Los niños han regresado a la escuela. Y los chats de padres de familia están echando humo.
Algunos tenemos la inmensa suerte de que nuestros polluelos han echado a volar antes, apenas soportaron una parte del encarcelamiento absurdo y tenaz que se les impuso a los menores, pero hay otros. Hay niños que han pasado dos años de su corta vida sin ir a la escuela, al parque, sin relacionarse, en vivo y en directo, con otros niños. Hay críos que no saben cómo comportarse con otros niños. Eso es un tema peliagudo que los psicólogos y los psiquiatras deberán enfrentar en un futuro muy cercano y no es de eso de lo que quiero hablar hoy, no. Fíjense.
Voy a hablar de supervivencia y estupidez. De lo que significa la supervivencia y de la estupidez parental. Agárrense que nos vamos.
Los padres, (algunos, muchos, bastantes, un puñado, no se me pongan tiquismiquis que todos sabemos a cuáles de ellos me estoy refiriendo) han tenido al alcance de su mano a sus hijos durante dos años, a la distancia de un pasillo, cruzando la sala, revoloteando a su alrededor, por dos años, semana arriba o abajo. Sin despegarse de ellos los han visto veinticuatro horas siete días a la semana, mes tras mes. Han hecho las tareas por ellos, han estado respirándoles en la nuca mientras las pobres criaturas se conectaban a sus clases virtuales, enmendándoles la plana en segundo plano a los profesores que trataban de controlar algo tan incontrolable como un grupo de rapaces en un salón virtual de clases, y que encima tenían que lidiar con esos granos en el fundillo.
Pero es que ahora, de pronto, los chiquillos no están, ¡oh, horror y espanto! Los guajes han recomenzado la vida que nunca debieron perder y los que parecen perdidos son los señores padres. ¡Oh, terror y pánico!
Los padres entran en crisis cuando los chiquillos llegan a casa enfermos, a ver, ceneques, que los niños deben enfermarse, que es normal, que lo que no es normal es haberlos tenido en un burbuja de protección y desinfección durante dos años, que los niños deben tener cagalera y catarros, deben quebrarse huesos, reventarse frentes y esnafrarse. Deben tener conjuntivitis e incluso piojos. Son niños, son humanos, y los humanos debemos aprender a desarrollar nuestra motricidad a base de ponerla en práctica y caernos, sacudirnos las rodillas, limpiarnos la sangre y volver a trepar al árbol.
Los niños tienen que aprender a pelearse, (no, no me vengan con estupideces, no estoy hablando de acoso, estoy hablando de peleas entre guajes, las de toda la vida, las de <<¡Me rompiste la muñeca, ya no te ajunto!>>), y a reconciliarse, o no. Los niños deben aprender a negociar sin que los padres metan sus narices en el asunto. ¡Carajo, déjenlos ser!

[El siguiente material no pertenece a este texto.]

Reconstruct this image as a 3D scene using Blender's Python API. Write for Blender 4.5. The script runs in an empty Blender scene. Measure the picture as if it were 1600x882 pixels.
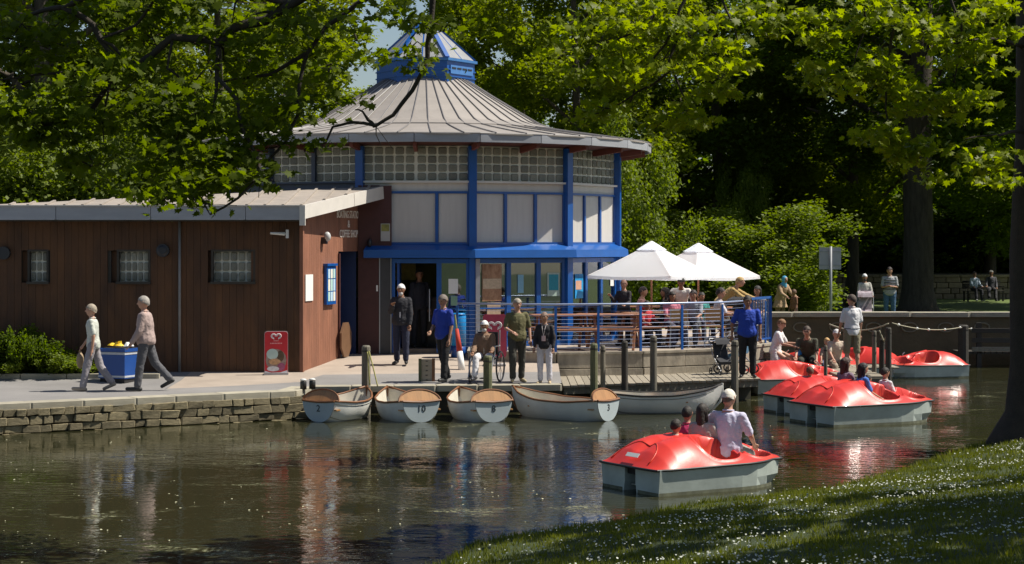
import bpy, bmesh, math, random
import numpy as np
from mathutils import Vector, Matrix, noise
rad = math.radians
scene = bpy.context.scene
COL = scene.collection
RNG = random.Random(7)

# ---------------------------------------------------------------- camera, sky, sun, exposure
CAM_Z = 3.2                      # metres above the water
FPX = 3000.0                     # focal length in photograph pixels (1600 wide)
cam_data = bpy.data.cameras.new('camera')
cam_data.sensor_width = 36.0
cam_data.lens = FPX / 1600.0 * 36.0
cam_data.shift_y = -(441 - 380) / 1600.0
cam_data.clip_start = 0.1
cam_data.clip_end = 3000
cam = bpy.data.objects.new('camera', cam_data)
COL.objects.link(cam)
cam.location = (0, 0, CAM_Z)
cam.rotation_euler = (rad(90), 0, 0)
scene.camera = cam

SUN_EL, SUN_AZ = 56.0, 5.0       # azimuth measured from +X towards +Y
world = bpy.data.worlds.new('World')
scene.world = world
world.use_nodes = True
wn = world.node_tree.nodes
sky = wn.new('ShaderNodeTexSky')
sky.sky_type = 'NISHITA'
sky.sun_disc = False
sky.sun_elevation = rad(SUN_EL)
sky.sun_rotation = rad(90 - SUN_AZ)
world.node_tree.links.new(sky.outputs[0], wn['Background'].inputs[0])
wn['Background'].inputs[1].default_value = 0.066
sun_data = bpy.data.lights.new('sun', 'SUN')
sun_data.energy = 4.9
sun_data.angle = rad(0.5)
sun_data.color = (1.0, 0.94, 0.82)
sun = bpy.data.objects.new('sun', sun_data)
COL.objects.link(sun)
sdir = Vector((math.cos(rad(SUN_EL)) * math.cos(rad(SUN_AZ)), math.cos(rad(SUN_EL)) * math.sin(rad(SUN_AZ)), math.sin(rad(SUN_EL))))
sun.location = sdir * 60 + Vector((0, 35, 0))
sun.rotation_euler = sdir.to_track_quat('Z', 'Y').to_euler()
scene.view_settings.view_transform = 'Standard'
scene.view_settings.look = 'None'
scene.view_settings.exposure = 0.5
scene.view_settings.gamma = 1.0

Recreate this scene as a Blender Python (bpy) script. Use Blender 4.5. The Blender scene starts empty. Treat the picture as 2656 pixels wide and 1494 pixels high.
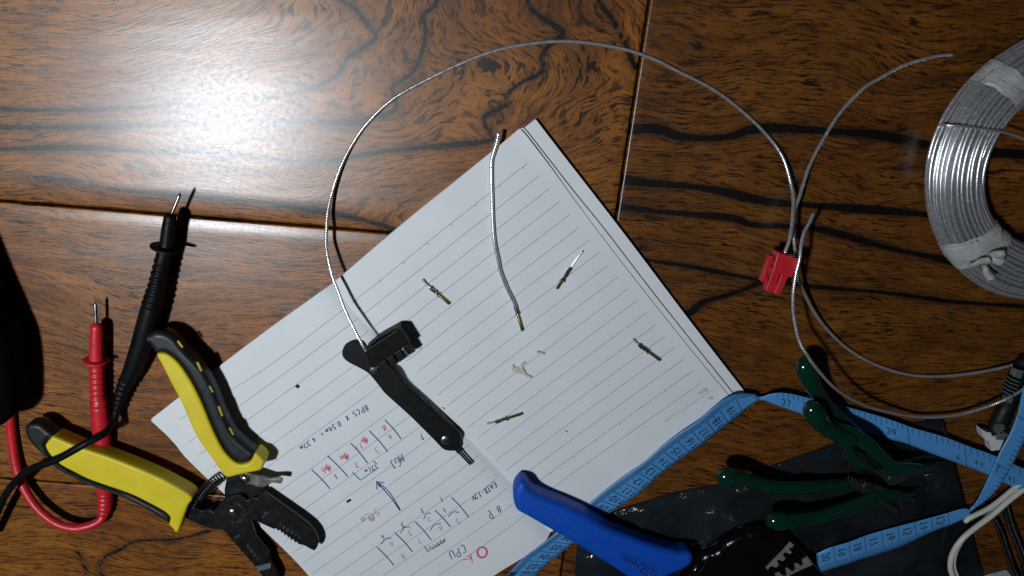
import bpy, bmesh, math, random
import numpy as np
from mathutils import Vector, noise
from mathutils.geometry import delaunay_2d_cdt
random.seed(7); rng=np.random.default_rng(7)
S=bpy.context.scene; COL=S.collection
# ------------------------------------------------------------------ camera
F=2150.0; HC=0.4661; AX,AY=0.29481,0.031467
cx,sx,cy,sy=math.cos(AX),math.sin(AX),math.cos(AY),math.sin(AY)
MV=np.array([[1,0,0],[0,cx,-sx],[0,sx,cx]])@np.array([[cy,0,sy],[0,1,0],[-sy,0,cy]])
cam_d=bpy.data.cameras.new('camera'); cam=bpy.data.objects.new('camera',cam_d); COL.objects.link(cam)
cam_d.sensor_width=36; cam_d.lens=36*F/2656; cam_d.clip_start=0.01; cam_d.clip_end=50
from mathutils import Matrix
mw=Matrix([list(r)+[0] for r in MV.T]+[[0,0,0,1]]); mw[2][3]=HC; cam.matrix_world=mw
S.camera=cam
def at(x,y,z=0.0):
    "a point of the photographed table at height z (metres)"
    d=MV.T@np.array([(x-1328)/F,-(y-747)/F,-1.0]); t=(z-HC)/d[2]
    return np.array([d[0]*t,d[1]*t,z])
# ------------------------------------------------------------------ world, lamp, exposure
W=bpy.data.worlds.new('World'); S.world=W; W.use_nodes=True
W.node_tree.nodes['Background'].inputs[0].default_value=(0.80,0.88,1.0,1)
W.node_tree.nodes['Background'].inputs[1].default_value=0.012
def lamp(name,loc,tgt,size,power,col,shape='DISK',size_y=None):
    l=bpy.data.lights.new(name,'AREA'); l.shape=shape; l.size=size
    if size_y: l.size_y=size_y
    l.energy=power; l.color=col
    o=bpy.data.objects.new(name,l); COL.objects.link(o); o.location=loc
    o.rotation_euler=(Vector(tgt)-Vector(loc)).to_track_quat('-Z','Y').to_euler(); return o
rl_=lamp("room_lamp",(-0.450,-0.135,1.03),(-0.19,-0.02,0),0.085,3.3,(0.90,0.95,1.0)); rl_.data.spread=math.radians(102)
S.view_settings.view_transform='Standard'; S.view_settings.look='None'
S.view_settings.exposure=0; S.view_settings.gamma=1
# ------------------------------------------------------------------ helpers
class N:
    def __init__(s,name):
        s.m=bpy.data.materials.new(name); s.m.use_nodes=True; s.t=s.m.node_tree; s.p=s.t.nodes['Principled BSDF']
    def n(s,typ,**k):
        x=s.t.nodes.new(typ)
        for a,b in k.items():
            if a=='i':
                for kk,v in b.items():
                    if hasattr(v,'links'): s.t.links.new(v,x.inputs[kk])
                    else: x.inputs[kk].default_value=v
            else: setattr(x,a,b)
        return x
    def l(s,a,b): s.t.links.new(a,b)
    def math(s,op,a,b=0.0,c=None,clamp=False):
        i={0:a,1:b}
        if c is not None: i[2]=c
        return s.n('ShaderNodeMath',operation=op,use_clamp=clamp,i=i).outputs[0]
    def mr(s,v,a,b,c=0.0,d=1.0,sm=False):
        return s.n('ShaderNodeMapRange',interpolation_type='SMOOTHSTEP' if sm else 'LINEAR',i={0:v,1:a,2:b,3:c,4:d}).outputs[0]
    def mix(s,f,a,b):
        x=s.n('ShaderNodeMix',data_type='RGBA'); 
        for k,v in ((0,f),(6,a),(7,b)):
            if hasattr(v,'links'): s.l(v,x.inputs[k])
            else: x.inputs[k].default_value=v if k==0 else (*v,1)
        return x.outputs[2]
    def noise(s,vec,scale,det=2,rough=.5,dist=0):
        i={'Scale':scale,'Detail':det,'Roughness':rough,'Distortion':dist}
        if vec is not None: i['Vector']=vec
        return s.n('ShaderNodeTexNoise',i=i).outputs[0]
def mat(name,col,rough=.5,metal=0,spec=.5,coat=0,var=.12,vs=120,bump=0,bs=900,sub=0,alpha=1,rvar=.08,trans=0,sheen=0):
    a=N(name); tc=a.n('ShaderNodeTexCoord').outputs['Object']
    nz=a.noise(tc,vs,4,.6)
    c0=tuple(c*(1-var) for c in col); c1=tuple(min(1,c*(1+var)) for c in col)
    a.l(a.mix(a.mr(nz,.3,.7),c0,c1),a.p.inputs['Base Color'])
    a.l(a.mr(a.noise(tc,vs*2.3,3),.3,.7,max(0.02,rough-rvar),rough+rvar),a.p.inputs['Roughness'])
    a.p.inputs['Metallic'].default_value=metal; a.p.inputs['Specular IOR Level'].default_value=spec
    a.p.inputs['Coat Weight'].default_value=coat; a.p.inputs['Coat Roughness'].default_value=.12
    a.p.inputs['Alpha'].default_value=alpha; a.p.inputs['Transmission Weight'].default_value=trans
    if bump:
        b=a.n('ShaderNodeBump',i={'Strength':bump,'Distance':.0004,'Height':a.noise(tc,bs,3,.6)})
        a.l(b.outputs[0],a.p.inputs['Normal'])
    return a.m
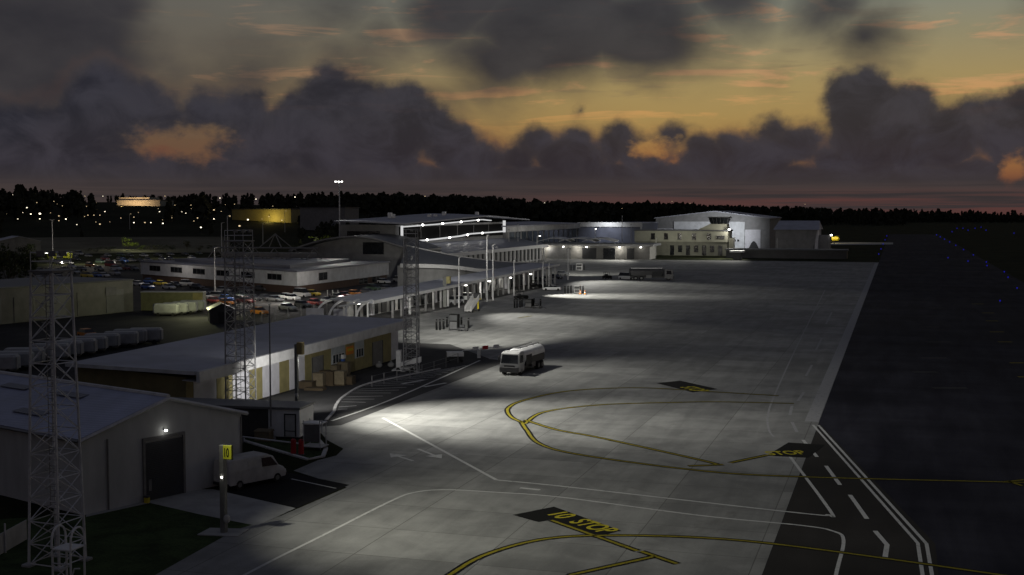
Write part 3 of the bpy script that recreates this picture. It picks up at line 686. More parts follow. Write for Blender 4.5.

Traten de hacer su trabajo como padres, un trabajo que se resume en hacerles saber que los aman sin concesiones y sin restricciones, y precisamente porque los aman deben decirles que no; deben decirles que se equivocan; y deben hacerles sentir las consecuencias de sus actos. Deben darles ejemplo de honradez, probidad y de ser felices, porque los niños aprenden con lo que ustedes hacen, no con lo que les dicen. Poco más, tengan preparadas curitas y los brazos abiertos para cuando vengan a llorar.
¡Y dejen de meterse en sus vidas de una buena vez!, aunque ustedes hayan sido sus progenitores ellos tienen vida propia y flaco favor les están haciendo tratando de que nada los toque, los dañe ni los raye.
Ah, y ¿saben cuál es otra lección importante?, enseñarles que ustedes, papitos y mamitas, van a morirse y van a dejarlos solos. Porque, por si no se habían dado cuenta, eso va a ocurrir, es ley de vida y nunca sabemos cuándo ocurrirá, así que háganse un favor a ustedes mismos y vayan asumiéndolo para poder enseñárselo a ellos.